De solo start afstandelijk. Mariblanca laat zijn gezicht niet zien. Met een masker op, maar met ontblote geslachtsdelen beweegt hij in het eerste half uur kruipend over een wit tapijt, de bos rozen aan zijn kruis aan droevige flarden stotend. Eenmaal aan de tafel aan het andere eind gezeten is het hem onmogelijk het voedsel door te slikken dat daar op hem wacht. Van bovenaf daalt een regen van scherpe stenen neer op het kwetsbare vel. Het is een strijd, eerst met zichzelf, dan met de wereld.

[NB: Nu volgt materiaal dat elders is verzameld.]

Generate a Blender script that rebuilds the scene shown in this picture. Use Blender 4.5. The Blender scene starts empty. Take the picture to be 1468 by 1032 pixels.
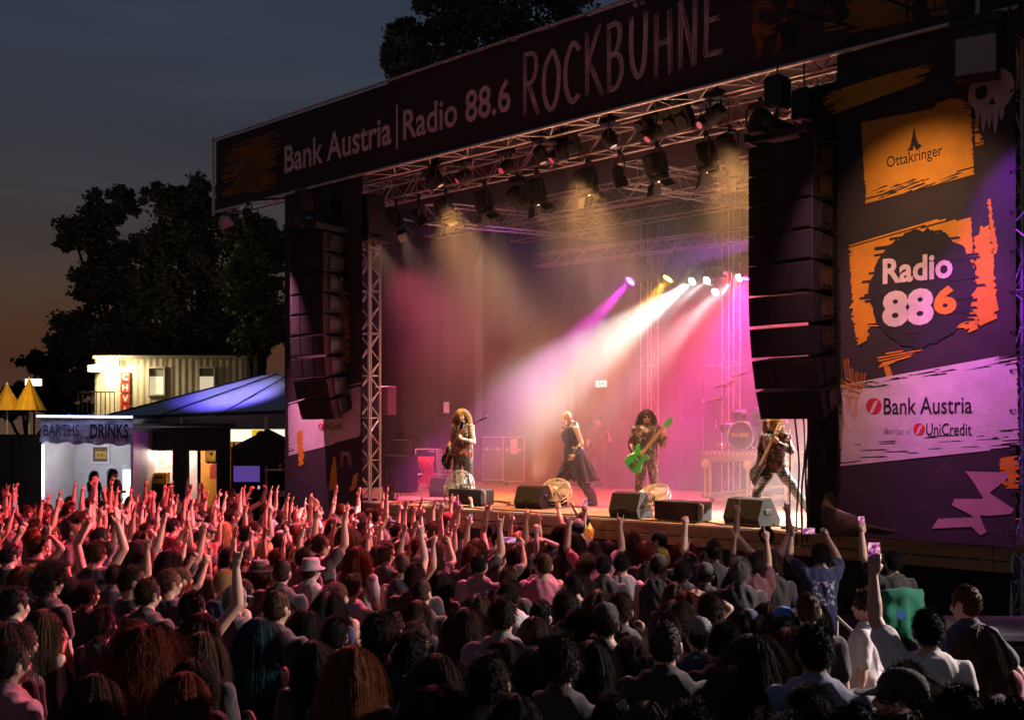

Met de hakken stampend op de tafel toont de gemaskerde zijn lijf. Volstrekt uniek en tegelijk als de meeste anderen omdat het ernaar verlangt te worden gekend en erkend en andere gevoelens te ervaren dan de scherpte van ontkenning of afwijzing. Het eist te worden gevoed met tederheid. Het lijf is de mens en de mens is real.

En in een volslagen on-theatraal moment neemt hij het masker af, half in een loopje om een handdoek op te halen. Vanaf de verzuchting dat hij het huilen is verleerd, maakt de afstand plaats voor een ongelofelijke nabijheid. Zijn eigen stem blijkt zacht, zijn eigen ogen blikken in de onze, hij tast voortdurend af of zijn publiek met hem de volgende stap wil zetten. Er is ruimte voor een zachte, gedeelde humor. En voor het wankelen van de kijker bij elke stap. Maar de volgende volgt hoe dan ook. Tot alles teder is. Tot alle rollen, kijker, performer, man, vrouw, zijn teruggebracht tot mens.

Het is veel, wat de performance van de toeschouwer vraagt. Deze dialoog met de maker doorbreekt heel wat veilige conventies. Maar juist doordat het werk je aan het wankelen maakt, zindert de nabijheid die Mariblanca in alle rauwheid schept nog lang na.